January 17, 2007 at 1:25 PM

Virgin’s mobile TV struggling

The launch of a mobile TV service by Virgin Mobile in the U.K. three months ago is not doing well despite a £2.5 million advertising campaign, according to an article in The Guardian.

The service is the first time mobile television was launched in the U.K. using a broadcast delivery method. Other U.K. carriers provide mobile TV by streaming it to the phone. Sprint Nextel and Cingular Wireless have streaming services in the U.S., while Verizon Wireless just launched a broadcast TV service using Qualcomm mediaFLO technology.

Streaming video takes up a lot of the network capacity, whereas broadcast methods use different airwaves, freeing up valuable space.

And, because other U.S. carriers are planning to follow Verizon’s broadcast launch, perhaps the Guardian story will be a useful guide as to how things are going so far.

The Guardian reported that Virgin Mobile has sold far fewer than 10,000 Lobster handsets, the operator’s only commercial device compatible with the mobile TV service. As you may recall, the Lobster, aka “Trinity,” is an HTC phone loaded with the Windows Mobile operating system. The phone was unveiled at 3GSM during Steve Ballmer’s keynote in Barcelona last year.
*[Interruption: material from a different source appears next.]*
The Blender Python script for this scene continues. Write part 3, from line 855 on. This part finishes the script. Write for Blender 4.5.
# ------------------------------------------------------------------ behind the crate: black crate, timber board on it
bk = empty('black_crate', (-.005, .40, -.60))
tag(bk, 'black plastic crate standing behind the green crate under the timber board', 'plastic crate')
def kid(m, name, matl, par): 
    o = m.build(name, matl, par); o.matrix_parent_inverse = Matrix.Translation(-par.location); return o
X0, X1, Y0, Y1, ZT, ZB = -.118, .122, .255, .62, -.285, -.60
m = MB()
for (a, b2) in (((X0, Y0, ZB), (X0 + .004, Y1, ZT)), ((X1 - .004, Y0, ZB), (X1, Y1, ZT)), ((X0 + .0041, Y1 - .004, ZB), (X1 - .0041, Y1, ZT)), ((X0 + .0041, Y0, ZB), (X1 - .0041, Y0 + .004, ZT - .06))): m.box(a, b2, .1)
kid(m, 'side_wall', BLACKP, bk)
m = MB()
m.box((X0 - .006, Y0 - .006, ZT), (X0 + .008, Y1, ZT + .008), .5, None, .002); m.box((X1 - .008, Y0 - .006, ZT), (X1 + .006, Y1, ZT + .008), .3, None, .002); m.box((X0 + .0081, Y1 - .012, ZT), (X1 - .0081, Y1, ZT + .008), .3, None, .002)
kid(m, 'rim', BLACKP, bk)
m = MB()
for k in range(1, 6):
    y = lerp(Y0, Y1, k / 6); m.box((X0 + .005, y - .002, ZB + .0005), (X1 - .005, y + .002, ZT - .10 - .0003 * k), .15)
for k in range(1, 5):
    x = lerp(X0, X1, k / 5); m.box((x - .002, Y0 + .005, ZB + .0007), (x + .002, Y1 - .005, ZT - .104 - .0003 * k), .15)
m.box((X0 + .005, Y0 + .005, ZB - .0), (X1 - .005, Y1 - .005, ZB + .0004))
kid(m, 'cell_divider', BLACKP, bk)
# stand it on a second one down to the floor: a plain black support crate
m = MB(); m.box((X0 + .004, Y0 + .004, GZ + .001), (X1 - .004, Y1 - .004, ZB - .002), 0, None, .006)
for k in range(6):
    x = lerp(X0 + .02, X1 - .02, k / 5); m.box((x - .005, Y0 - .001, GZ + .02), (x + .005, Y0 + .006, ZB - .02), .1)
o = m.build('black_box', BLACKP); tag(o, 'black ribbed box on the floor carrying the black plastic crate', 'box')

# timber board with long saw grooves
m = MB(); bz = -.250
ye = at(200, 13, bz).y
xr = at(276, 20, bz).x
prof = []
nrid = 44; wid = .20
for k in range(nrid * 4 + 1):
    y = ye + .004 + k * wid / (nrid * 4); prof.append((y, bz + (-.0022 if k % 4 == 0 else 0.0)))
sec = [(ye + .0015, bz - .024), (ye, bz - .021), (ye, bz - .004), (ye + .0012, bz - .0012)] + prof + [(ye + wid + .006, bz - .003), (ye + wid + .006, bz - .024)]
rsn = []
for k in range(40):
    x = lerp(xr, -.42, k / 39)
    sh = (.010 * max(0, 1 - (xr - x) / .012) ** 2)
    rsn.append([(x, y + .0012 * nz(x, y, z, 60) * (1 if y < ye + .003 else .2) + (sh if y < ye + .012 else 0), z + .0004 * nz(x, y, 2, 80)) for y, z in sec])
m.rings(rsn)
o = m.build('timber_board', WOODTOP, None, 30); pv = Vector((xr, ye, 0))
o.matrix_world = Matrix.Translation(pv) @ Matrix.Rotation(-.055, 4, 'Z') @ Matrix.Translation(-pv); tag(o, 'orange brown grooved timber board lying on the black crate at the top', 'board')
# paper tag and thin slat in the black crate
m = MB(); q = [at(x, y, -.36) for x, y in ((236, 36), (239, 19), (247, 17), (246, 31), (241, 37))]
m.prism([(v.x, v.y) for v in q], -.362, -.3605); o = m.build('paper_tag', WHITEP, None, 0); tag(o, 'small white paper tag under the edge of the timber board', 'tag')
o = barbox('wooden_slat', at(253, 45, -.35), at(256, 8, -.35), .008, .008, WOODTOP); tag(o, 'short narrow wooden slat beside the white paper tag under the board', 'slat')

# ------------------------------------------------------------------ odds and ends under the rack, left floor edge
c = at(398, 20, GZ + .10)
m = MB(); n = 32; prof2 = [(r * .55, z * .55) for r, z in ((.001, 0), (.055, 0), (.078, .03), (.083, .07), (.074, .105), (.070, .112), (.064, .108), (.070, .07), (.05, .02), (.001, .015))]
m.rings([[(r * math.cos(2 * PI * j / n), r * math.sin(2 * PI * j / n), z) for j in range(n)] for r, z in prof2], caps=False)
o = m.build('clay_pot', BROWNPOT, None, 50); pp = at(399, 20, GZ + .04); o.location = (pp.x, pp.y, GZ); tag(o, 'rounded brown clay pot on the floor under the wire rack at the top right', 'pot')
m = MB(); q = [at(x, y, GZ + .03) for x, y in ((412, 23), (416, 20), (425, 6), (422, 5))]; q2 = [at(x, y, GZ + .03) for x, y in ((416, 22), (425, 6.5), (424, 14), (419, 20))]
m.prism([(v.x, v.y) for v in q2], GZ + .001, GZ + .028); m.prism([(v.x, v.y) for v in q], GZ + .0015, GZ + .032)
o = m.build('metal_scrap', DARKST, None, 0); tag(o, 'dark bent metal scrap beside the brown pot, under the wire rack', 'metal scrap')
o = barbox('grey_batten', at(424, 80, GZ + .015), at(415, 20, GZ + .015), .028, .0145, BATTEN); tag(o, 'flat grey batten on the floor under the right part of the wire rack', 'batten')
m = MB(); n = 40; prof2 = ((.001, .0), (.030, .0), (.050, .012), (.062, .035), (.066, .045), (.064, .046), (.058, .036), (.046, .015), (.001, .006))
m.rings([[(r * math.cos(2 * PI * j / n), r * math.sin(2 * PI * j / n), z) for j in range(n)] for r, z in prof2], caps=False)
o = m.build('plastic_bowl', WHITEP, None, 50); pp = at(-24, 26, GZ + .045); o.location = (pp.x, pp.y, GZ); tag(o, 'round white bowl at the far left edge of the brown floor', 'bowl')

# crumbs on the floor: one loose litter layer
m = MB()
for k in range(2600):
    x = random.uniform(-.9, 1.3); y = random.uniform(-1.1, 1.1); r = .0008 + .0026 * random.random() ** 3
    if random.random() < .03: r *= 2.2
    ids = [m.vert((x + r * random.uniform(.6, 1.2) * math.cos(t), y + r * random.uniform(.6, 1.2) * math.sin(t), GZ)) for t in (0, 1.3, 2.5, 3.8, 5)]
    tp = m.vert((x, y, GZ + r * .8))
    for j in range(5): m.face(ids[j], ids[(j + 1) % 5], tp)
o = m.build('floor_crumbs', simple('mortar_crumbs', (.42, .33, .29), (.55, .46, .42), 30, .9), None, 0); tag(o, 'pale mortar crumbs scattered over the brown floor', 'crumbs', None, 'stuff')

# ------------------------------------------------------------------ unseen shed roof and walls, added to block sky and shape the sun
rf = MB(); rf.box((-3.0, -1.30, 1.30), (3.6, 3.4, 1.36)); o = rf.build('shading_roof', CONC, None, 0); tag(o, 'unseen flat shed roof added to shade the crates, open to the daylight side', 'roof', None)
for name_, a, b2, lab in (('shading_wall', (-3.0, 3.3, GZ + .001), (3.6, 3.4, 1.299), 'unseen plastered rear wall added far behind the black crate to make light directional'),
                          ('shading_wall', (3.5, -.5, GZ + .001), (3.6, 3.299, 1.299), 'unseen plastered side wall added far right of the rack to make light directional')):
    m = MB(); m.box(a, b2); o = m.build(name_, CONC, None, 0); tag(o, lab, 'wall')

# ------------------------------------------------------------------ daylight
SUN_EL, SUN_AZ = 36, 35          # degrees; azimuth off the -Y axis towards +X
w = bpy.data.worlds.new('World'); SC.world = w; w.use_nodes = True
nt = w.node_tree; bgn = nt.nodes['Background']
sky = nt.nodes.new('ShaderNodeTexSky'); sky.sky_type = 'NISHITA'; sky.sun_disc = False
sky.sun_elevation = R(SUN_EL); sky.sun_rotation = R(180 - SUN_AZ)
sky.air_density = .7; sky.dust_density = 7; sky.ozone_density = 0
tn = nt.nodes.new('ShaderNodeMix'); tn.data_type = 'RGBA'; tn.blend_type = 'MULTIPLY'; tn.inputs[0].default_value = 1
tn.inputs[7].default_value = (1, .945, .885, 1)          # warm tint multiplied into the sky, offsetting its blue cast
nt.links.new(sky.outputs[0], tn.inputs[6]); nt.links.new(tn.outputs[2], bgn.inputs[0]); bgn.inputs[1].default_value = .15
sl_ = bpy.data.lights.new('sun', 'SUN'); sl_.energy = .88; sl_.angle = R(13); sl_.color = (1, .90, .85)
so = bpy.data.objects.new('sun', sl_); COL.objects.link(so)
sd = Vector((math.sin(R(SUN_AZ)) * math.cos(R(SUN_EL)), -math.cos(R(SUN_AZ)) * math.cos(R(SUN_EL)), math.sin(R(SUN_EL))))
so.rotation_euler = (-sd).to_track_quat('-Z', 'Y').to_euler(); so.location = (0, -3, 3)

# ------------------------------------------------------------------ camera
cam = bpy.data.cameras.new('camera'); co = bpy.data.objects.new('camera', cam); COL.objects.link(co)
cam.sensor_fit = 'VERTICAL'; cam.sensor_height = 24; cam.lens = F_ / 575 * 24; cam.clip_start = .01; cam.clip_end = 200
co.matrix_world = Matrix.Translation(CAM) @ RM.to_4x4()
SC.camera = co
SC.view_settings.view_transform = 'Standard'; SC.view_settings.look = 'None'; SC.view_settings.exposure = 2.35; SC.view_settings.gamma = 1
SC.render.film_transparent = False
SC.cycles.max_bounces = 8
According to The Guardian, the reasons why the service hasn’t taken off are threefold. First, phones are style driven, so providing just one that has the service is a major flaw; the TV programming is limited compared with the competition that offers streaming TV; and finally, the service does not work well, if at all, while riding the London Underground, which would be a good time to watch TV.